I’m going to be a broken record for a moment here and call out all three prosecutors for taking so damn long. You’re well familiar by now with my beef against Garland; I excoriated him for dragging his feet in this space, nearly a year ago. Willis deserves the same critique. She has actually been in office longer than Garland, and the key piece of evidence – Trump’s infamous phone call to Georgia Secretary of State Brad Raffensperger – has been in the public domain since before the January 6 attacks. And I’ve not yet seen a convincing explanation for why Manhattan DA Alvin Bragg (a friend and former SDNY colleague of mine) would charge Trump over the hush money payments nearly seven years after they happened. Yes, as Bragg’s defenders frequently note, the SDNY asked the Manhattan DA to “stand down” at one point in 2018. But that only accounts for about a year of delay – until about 2019, when the SDNY publicly declared that its investigation was done – during a time when Trump couldn’t be indicted anyway because he was president. Another two-plus years have passed since Trump left office, with no action until earlier this month. 

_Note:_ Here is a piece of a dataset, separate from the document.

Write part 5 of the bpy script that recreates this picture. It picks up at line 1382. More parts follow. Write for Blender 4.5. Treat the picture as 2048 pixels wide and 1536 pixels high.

We are headed towards a remarkable and unprecedented confluence – collision, perhaps – between law and politics. The Trump criminal cases will play out right on top of the 2024 election process. There are no easy answers here. Any conceivable scenario presents major drawbacks. Make no mistake: Trump is responsible for compelling us to grapple with his misdeeds. But prosecutors also bear blame for dragging their feet and forcing us to do that at the worst possible time.